1) Die Eintreibung der Überschüsse ist durch die Abgabe eines bestimmten Prozentsatzes der Ernte zu ersetzen (eine Art gestaffelter Naturalsteuer), der so bemessen ist, dass eine größere Anbaufläche oder intensivere Bearbeitung sich als vorteilhaft erweisen.

2) Es muss eine größere Übereinstimmung zwischen der Belieferung der Bauern mit Industrieprodukten und der Menge des von ihnen abgelieferten Getreides hergestellt werden, und zwar nicht nur in ganzen Kreisen und Dörfern, sondern auch auf den einzelnen Bauernhöfen.

Die lokalen Industrieunternehmen haben sich daran zu beteiligen. Die Bauern werden für die Rohstoffe, das Brennholz und die Nahrungsmittel, die sie liefern, teilweise mit Industrieprodukten bezahlt.
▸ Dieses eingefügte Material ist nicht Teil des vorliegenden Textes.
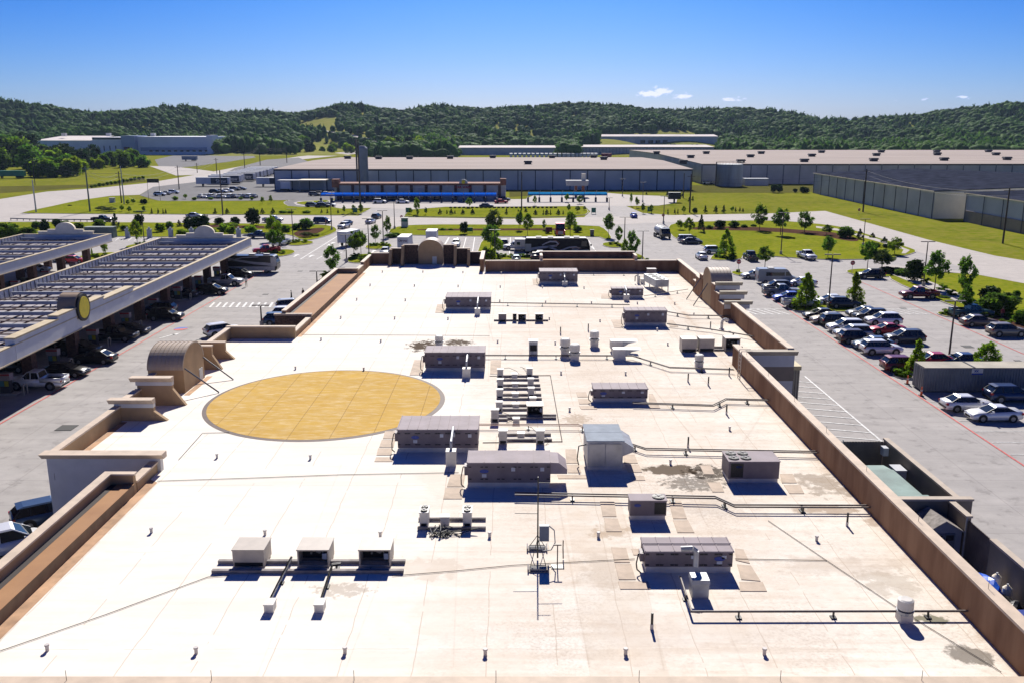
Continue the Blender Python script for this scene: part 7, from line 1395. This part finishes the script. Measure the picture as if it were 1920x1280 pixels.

Es ist jedenfalls klar, dass die augenblickliche Politik der ausgleichenden Eintreibung nach Konsumnormen, die Politik der kollektiven Verantwortung für die Lieferung und gleichmäßige Distribution der Industrieprodukte den Verfall der Landwirtschaft und die Zerstreuung des Industrieproletariats zur Folge hat und droht, das Wirtschaftsleben des Landes endgültig zu zerstören.